§ INSTRUCTIONS FOR THE TASK:
Would you output the whole listing below, exactly as it reads?

§ DATASET EXTRACT:
******************************

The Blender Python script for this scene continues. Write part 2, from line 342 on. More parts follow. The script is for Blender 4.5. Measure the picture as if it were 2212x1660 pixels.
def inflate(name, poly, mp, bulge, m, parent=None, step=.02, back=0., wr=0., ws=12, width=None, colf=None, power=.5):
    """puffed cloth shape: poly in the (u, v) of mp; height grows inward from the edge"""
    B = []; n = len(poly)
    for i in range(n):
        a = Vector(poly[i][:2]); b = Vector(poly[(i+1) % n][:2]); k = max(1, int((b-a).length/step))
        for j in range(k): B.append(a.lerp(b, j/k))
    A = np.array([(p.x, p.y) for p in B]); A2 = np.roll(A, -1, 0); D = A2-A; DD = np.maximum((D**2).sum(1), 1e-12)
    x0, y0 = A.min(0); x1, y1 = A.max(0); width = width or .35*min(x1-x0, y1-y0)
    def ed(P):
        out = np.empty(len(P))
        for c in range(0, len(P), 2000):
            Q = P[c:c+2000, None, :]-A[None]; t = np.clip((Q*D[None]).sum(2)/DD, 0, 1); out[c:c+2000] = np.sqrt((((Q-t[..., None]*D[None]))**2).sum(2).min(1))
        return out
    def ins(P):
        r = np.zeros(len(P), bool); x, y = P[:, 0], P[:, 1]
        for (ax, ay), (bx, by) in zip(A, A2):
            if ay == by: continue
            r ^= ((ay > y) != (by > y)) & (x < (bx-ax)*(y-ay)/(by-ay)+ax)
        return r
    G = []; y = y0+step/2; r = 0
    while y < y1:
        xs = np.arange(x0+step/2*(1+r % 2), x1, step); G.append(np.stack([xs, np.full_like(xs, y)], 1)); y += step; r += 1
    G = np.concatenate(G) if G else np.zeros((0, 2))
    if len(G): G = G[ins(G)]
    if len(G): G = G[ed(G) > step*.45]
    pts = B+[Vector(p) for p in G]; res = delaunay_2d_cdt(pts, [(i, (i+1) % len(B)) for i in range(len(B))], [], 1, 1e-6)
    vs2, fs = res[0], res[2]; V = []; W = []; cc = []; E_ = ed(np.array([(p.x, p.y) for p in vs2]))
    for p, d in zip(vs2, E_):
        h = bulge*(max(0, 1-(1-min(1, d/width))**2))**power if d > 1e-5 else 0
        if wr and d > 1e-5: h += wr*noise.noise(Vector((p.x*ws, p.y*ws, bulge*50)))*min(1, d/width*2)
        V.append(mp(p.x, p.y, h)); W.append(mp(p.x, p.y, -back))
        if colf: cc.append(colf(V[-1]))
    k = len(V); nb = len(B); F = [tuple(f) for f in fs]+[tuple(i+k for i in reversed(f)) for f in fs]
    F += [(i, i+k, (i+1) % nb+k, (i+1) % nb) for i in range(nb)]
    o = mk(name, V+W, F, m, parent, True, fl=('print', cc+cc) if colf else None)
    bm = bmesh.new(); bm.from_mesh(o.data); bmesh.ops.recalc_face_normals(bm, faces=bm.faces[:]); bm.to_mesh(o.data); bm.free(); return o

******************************

§ COMPLETED TASK:
The Blender Python script for this scene continues. Write part 2, from line 342 on. More parts follow. The script is for Blender 4.5. Measure the picture as if it were 2212x1660 pixels.
def inflate(name, poly, mp, bulge, m, parent=None, step=.02, back=0., wr=0., ws=12, width=None, colf=None, power=.5):
    """puffed cloth shape: poly in the (u, v) of mp; height grows inward from the edge"""
    B = []; n = len(poly)
    for i in range(n):
        a = Vector(poly[i][:2]); b = Vector(poly[(i+1) % n][:2]); k = max(1, int((b-a).length/step))
        for j in range(k): B.append(a.lerp(b, j/k))
    A = np.array([(p.x, p.y) for p in B]); A2 = np.roll(A, -1, 0); D = A2-A; DD = np.maximum((D**2).sum(1), 1e-12)
    x0, y0 = A.min(0); x1, y1 = A.max(0); width = width or .35*min(x1-x0, y1-y0)
    def ed(P):
        out = np.empty(len(P))
        for c in range(0, len(P), 2000):
            Q = P[c:c+2000, None, :]-A[None]; t = np.clip((Q*D[None]).sum(2)/DD, 0, 1); out[c:c+2000] = np.sqrt((((Q-t[..., None]*D[None]))**2).sum(2).min(1))
        return out
    def ins(P):
        r = np.zeros(len(P), bool); x, y = P[:, 0], P[:, 1]
        for (ax, ay), (bx, by) in zip(A, A2):
            if ay == by: continue
            r ^= ((ay > y) != (by > y)) & (x < (bx-ax)*(y-ay)/(by-ay)+ax)
        return r
    G = []; y = y0+step/2; r = 0
    while y < y1:
        xs = np.arange(x0+step/2*(1+r % 2), x1, step); G.append(np.stack([xs, np.full_like(xs, y)], 1)); y += step; r += 1
    G = np.concatenate(G) if G else np.zeros((0, 2))
    if len(G): G = G[ins(G)]
    if len(G): G = G[ed(G) > step*.45]
    pts = B+[Vector(p) for p in G]; res = delaunay_2d_cdt(pts, [(i, (i+1) % len(B)) for i in range(len(B))], [], 1, 1e-6)
    vs2, fs = res[0], res[2]; V = []; W = []; cc = []; E_ = ed(np.array([(p.x, p.y) for p in vs2]))
    for p, d in zip(vs2, E_):
        h = bulge*(max(0, 1-(1-min(1, d/width))**2))**power if d > 1e-5 else 0
        if wr and d > 1e-5: h += wr*noise.noise(Vector((p.x*ws, p.y*ws, bulge*50)))*min(1, d/width*2)
        V.append(mp(p.x, p.y, h)); W.append(mp(p.x, p.y, -back))
        if colf: cc.append(colf(V[-1]))
    k = len(V); nb = len(B); F = [tuple(f) for f in fs]+[tuple(i+k for i in reversed(f)) for f in fs]
    F += [(i, i+k, (i+1) % nb+k, (i+1) % nb) for i in range(nb)]
    o = mk(name, V+W, F, m, parent, True, fl=('print', cc+cc) if colf else None)
    bm = bmesh.new(); bm.from_mesh(o.data); bmesh.ops.recalc_face_normals(bm, faces=bm.faces[:]); bm.to_mesh(o.data); bm.free(); return o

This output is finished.